UAE’s Dominance in Travel: The UAE continues to be a powerhouse in the Middle East travel market, driven by substantial investments in tourism infrastructure, including hotels and attractions. The hotel sector alone saw a 16% rise in bookings, fueled by a diverse range of accommodation options and a surge in both inbound and domestic tourism.
Saudi Arabia’s Ambitious Growth Plans: Saudi Arabia’s travel sector has also seen remarkable growth, reaching $17 billion in gross bookings for 2023—a 16% increase year-over-year. This growth is attributed to rising domestic travel and major initiatives like the Red Sea Project and Neom City, which are part of the country’s Vision 2030 strategy aimed at diversifying its tourism offerings.

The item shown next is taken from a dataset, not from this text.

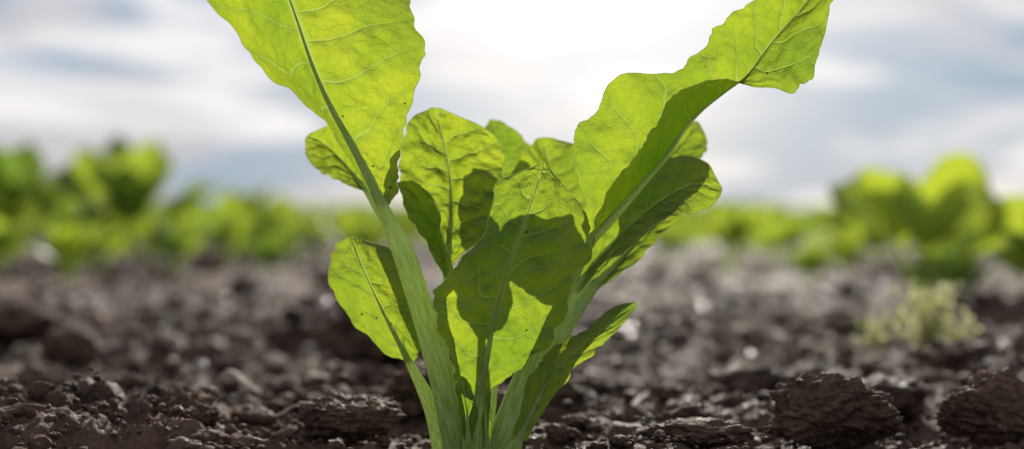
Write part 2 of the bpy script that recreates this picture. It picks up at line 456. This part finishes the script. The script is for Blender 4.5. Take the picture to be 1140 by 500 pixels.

Qatar’s Post-World Cup Momentum: Following the FIFA World Cup 2022, Qatar’s travel industry has continued to thrive, with gross bookings nearing $16 billion, an 8% increase from the previous year. The nation is focusing on diversifying its tourism products and enhancing cultural and ecotourism attractions to sustain this momentum.
Egypt’s Resilient Tourism Recovery: Egypt’s tourism sector has surpassed expectations, attracting nearly 15 million visitors in 2023 and achieving record revenues. Despite facing challenges such as currency devaluation and geopolitical tensions, Egypt’s strategic marketing and safety measures have bolstered its appeal as a tourist destination.
Digital Transformation Driving Growth: The report highlights a significant shift towards digitalization within the region’s travel market. Online bookings now account for 46% of total gross bookings, reflecting increased adoption of technology by travel suppliers to meet the demands of a tech-savvy consumer base.